Tout en disant respecter cette interprétation, il a signalé que « c’est certain que ça provoque une réflexion sur la définition d’accident de travail quand on regarde les faits ». « C’est certain que c’est une décision qui me préoccupe », a-t-il ajouté.

« Quand il y aura des réflexions pour amender la loi sur les accidents de travail, on va faire des analyses d’impact et on va tenir compte de l’ensemble des décisions qui ont été rendues, notamment celles-là. » À quel moment la loi pourrait être revue ? Il a rappelé que la réforme de 2021 était la première en 40 ans.

Québec solidaire plaide pour une « réflexion collective » sur « ce modèle d’immigration » que le gouvernement Legault « est en train d’embrasser » alors que le nombre de travailleurs étrangers temporaires est à la hausse au Québec.

« Ça commence à faire beaucoup de drapeaux rouges qui se lèvent sur la situation des travailleurs étrangers temporaires au Québec. Soit il y a plein d’évènements isolés partout, tout le temps, soit il y a un problème de fond. Je pense qu’il y a un problème de fond », a fait valoir le chef parlementaire Gabriel Nadeau-Dubois.

« J’ai lu l’article, je dois avouer, avec un sentiment de tristesse énorme », a exprimé le député de Québec solidaire, Haroun Bouazzi. « La question se pose. Si la loi actuelle ne peut pas indemniser, ce qui semble être le cas, il faudrait réfléchir à faire évaluer la loi », a-t-il ajouté.

Le chef du Part québécois, Paul St-Pierre Plamondon, croit pour sa part qu’une révision de la loi ou de son interprétation s’impose.

« Je comprends que ce n’est pas sa description de tâche de changer un pneu, mais c’est clairement une activité reliée au travail. Ce n’est pas quelqu’un qui va faire du ski-doo », a illustré le chef péquiste.

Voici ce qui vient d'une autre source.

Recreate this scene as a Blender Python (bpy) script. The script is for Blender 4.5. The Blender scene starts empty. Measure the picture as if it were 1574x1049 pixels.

« Je trouve que c’est une interprétation qui n’est pas défendable. Donc, soit c’est une réforme législative ou soit il y a une interprétation par la CNESST qui doit évoluer de manière à ce que, lorsque c’est lié au travail, la protection soit là, parce que sinon, ça donne des situations comme celles-là, que je trouve indéfendables », a-t-il poursuivi.

Le chef libéral par intérim, Marc Tanguay, a affirmé que la situation est « excessivement malheureuse ». « La personne qui travaille au Québec doit avoir une couverture équivalente à quiconque […] Je pense qu’il faut indemniser la bienveillance, je pense qu’il faut la récompenser la bienveillance », a-t-il ajouté.